INFORMATION PROVIDED:
--------

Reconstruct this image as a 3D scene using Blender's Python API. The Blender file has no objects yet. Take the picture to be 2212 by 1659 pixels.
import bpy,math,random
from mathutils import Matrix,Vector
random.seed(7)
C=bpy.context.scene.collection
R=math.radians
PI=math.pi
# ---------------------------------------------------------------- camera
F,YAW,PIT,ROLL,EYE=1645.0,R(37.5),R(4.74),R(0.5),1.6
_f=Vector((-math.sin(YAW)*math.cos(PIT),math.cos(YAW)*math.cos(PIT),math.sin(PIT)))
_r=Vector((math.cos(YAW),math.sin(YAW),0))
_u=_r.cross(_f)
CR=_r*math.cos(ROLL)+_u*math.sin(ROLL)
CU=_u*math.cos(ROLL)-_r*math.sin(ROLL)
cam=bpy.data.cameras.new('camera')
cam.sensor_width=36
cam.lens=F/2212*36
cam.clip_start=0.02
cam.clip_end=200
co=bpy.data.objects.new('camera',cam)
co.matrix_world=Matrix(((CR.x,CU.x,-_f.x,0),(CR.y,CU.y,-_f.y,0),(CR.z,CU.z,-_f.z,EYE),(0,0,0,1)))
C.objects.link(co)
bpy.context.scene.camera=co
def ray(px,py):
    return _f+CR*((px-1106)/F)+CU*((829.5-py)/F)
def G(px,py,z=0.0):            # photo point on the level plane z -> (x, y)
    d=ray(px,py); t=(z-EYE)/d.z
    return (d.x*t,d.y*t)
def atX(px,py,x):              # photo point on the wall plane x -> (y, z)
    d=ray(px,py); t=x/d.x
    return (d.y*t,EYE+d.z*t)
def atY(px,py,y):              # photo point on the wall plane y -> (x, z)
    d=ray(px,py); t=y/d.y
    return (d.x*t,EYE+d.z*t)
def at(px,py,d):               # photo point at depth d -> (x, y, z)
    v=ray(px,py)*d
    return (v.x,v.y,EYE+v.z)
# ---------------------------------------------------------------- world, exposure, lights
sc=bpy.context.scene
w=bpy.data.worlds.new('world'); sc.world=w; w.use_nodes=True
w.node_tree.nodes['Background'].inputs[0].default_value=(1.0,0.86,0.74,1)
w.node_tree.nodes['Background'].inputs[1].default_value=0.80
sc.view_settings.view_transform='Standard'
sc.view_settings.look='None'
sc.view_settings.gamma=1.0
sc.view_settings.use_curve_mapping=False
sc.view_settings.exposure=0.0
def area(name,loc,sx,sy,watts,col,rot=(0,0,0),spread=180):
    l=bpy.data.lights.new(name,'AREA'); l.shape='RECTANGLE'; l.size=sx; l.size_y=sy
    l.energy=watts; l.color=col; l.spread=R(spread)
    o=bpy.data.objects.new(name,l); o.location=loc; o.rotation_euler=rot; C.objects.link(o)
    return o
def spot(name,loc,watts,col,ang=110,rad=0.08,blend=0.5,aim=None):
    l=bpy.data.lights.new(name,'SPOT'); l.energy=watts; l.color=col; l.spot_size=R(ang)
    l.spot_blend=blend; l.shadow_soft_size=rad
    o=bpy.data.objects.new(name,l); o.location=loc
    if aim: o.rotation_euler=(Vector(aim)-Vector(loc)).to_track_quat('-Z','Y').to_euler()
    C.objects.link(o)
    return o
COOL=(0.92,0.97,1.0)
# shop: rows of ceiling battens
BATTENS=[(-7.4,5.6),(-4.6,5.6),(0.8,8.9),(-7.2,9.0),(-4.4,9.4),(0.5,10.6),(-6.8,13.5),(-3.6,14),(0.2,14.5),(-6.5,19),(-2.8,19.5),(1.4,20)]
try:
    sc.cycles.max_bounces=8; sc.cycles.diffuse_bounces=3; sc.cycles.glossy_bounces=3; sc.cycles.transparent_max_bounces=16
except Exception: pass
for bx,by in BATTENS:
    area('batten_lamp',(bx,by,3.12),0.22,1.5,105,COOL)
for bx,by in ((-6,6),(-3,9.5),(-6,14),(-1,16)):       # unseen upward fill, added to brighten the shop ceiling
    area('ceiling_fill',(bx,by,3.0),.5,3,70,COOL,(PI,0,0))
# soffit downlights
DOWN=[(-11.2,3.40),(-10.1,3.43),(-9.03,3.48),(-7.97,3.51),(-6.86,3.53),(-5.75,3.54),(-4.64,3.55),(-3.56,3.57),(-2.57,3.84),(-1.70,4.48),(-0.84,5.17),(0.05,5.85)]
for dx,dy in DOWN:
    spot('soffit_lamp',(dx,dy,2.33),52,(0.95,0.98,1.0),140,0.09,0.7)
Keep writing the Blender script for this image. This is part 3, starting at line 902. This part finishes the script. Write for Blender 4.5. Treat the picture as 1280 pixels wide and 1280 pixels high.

--------

EXERCISE DESCRIPTION: Extract the complete set of records unchanged.

EXERCISE RESULT:
Reconstruct this image as a 3D scene using Blender's Python API. The Blender file has no objects yet. Take the picture to be 2212 by 1659 pixels.
import bpy,math,random
from mathutils import Matrix,Vector
random.seed(7)
C=bpy.context.scene.collection
R=math.radians
PI=math.pi
# ---------------------------------------------------------------- camera
F,YAW,PIT,ROLL,EYE=1645.0,R(37.5),R(4.74),R(0.5),1.6
_f=Vector((-math.sin(YAW)*math.cos(PIT),math.cos(YAW)*math.cos(PIT),math.sin(PIT)))
_r=Vector((math.cos(YAW),math.sin(YAW),0))
_u=_r.cross(_f)
CR=_r*math.cos(ROLL)+_u*math.sin(ROLL)
CU=_u*math.cos(ROLL)-_r*math.sin(ROLL)
cam=bpy.data.cameras.new('camera')
cam.sensor_width=36
cam.lens=F/2212*36
cam.clip_start=0.02
cam.clip_end=200
co=bpy.data.objects.new('camera',cam)
co.matrix_world=Matrix(((CR.x,CU.x,-_f.x,0),(CR.y,CU.y,-_f.y,0),(CR.z,CU.z,-_f.z,EYE),(0,0,0,1)))
C.objects.link(co)
bpy.context.scene.camera=co
def ray(px,py):
    return _f+CR*((px-1106)/F)+CU*((829.5-py)/F)
def G(px,py,z=0.0):            # photo point on the level plane z -> (x, y)
    d=ray(px,py); t=(z-EYE)/d.z
    return (d.x*t,d.y*t)
def atX(px,py,x):              # photo point on the wall plane x -> (y, z)
    d=ray(px,py); t=x/d.x
    return (d.y*t,EYE+d.z*t)
def atY(px,py,y):              # photo point on the wall plane y -> (x, z)
    d=ray(px,py); t=y/d.y
    return (d.x*t,EYE+d.z*t)
def at(px,py,d):               # photo point at depth d -> (x, y, z)
    v=ray(px,py)*d
    return (v.x,v.y,EYE+v.z)
# ---------------------------------------------------------------- world, exposure, lights
sc=bpy.context.scene
w=bpy.data.worlds.new('world'); sc.world=w; w.use_nodes=True
w.node_tree.nodes['Background'].inputs[0].default_value=(1.0,0.86,0.74,1)
w.node_tree.nodes['Background'].inputs[1].default_value=0.80
sc.view_settings.view_transform='Standard'
sc.view_settings.look='None'
sc.view_settings.gamma=1.0
sc.view_settings.use_curve_mapping=False
sc.view_settings.exposure=0.0
def area(name,loc,sx,sy,watts,col,rot=(0,0,0),spread=180):
    l=bpy.data.lights.new(name,'AREA'); l.shape='RECTANGLE'; l.size=sx; l.size_y=sy
    l.energy=watts; l.color=col; l.spread=R(spread)
    o=bpy.data.objects.new(name,l); o.location=loc; o.rotation_euler=rot; C.objects.link(o)
    return o
def spot(name,loc,watts,col,ang=110,rad=0.08,blend=0.5,aim=None):
    l=bpy.data.lights.new(name,'SPOT'); l.energy=watts; l.color=col; l.spot_size=R(ang)
    l.spot_blend=blend; l.shadow_soft_size=rad
    o=bpy.data.objects.new(name,l); o.location=loc
    if aim: o.rotation_euler=(Vector(aim)-Vector(loc)).to_track_quat('-Z','Y').to_euler()
    C.objects.link(o)
    return o
COOL=(0.92,0.97,1.0)
# shop: rows of ceiling battens
BATTENS=[(-7.4,5.6),(-4.6,5.6),(0.8,8.9),(-7.2,9.0),(-4.4,9.4),(0.5,10.6),(-6.8,13.5),(-3.6,14),(0.2,14.5),(-6.5,19),(-2.8,19.5),(1.4,20)]
try:
    sc.cycles.max_bounces=8; sc.cycles.diffuse_bounces=3; sc.cycles.glossy_bounces=3; sc.cycles.transparent_max_bounces=16
except Exception: pass
for bx,by in BATTENS:
    area('batten_lamp',(bx,by,3.12),0.22,1.5,105,COOL)
for bx,by in ((-6,6),(-3,9.5),(-6,14),(-1,16)):       # unseen upward fill, added to brighten the shop ceiling
    area('ceiling_fill',(bx,by,3.0),.5,3,70,COOL,(PI,0,0))
# soffit downlights
DOWN=[(-11.2,3.40),(-10.1,3.43),(-9.03,3.48),(-7.97,3.51),(-6.86,3.53),(-5.75,3.54),(-4.64,3.55),(-3.56,3.57),(-2.57,3.84),(-1.70,4.48),(-0.84,5.17),(0.05,5.85)]
for dx,dy in DOWN:
    spot('soffit_lamp',(dx,dy,2.33),52,(0.95,0.98,1.0),140,0.09,0.7)
Keep writing the Blender script for this image. This is part 3, starting at line 902. This part finishes the script. Write for Blender 4.5. Treat the picture as 1280 pixels wide and 1280 pixels high.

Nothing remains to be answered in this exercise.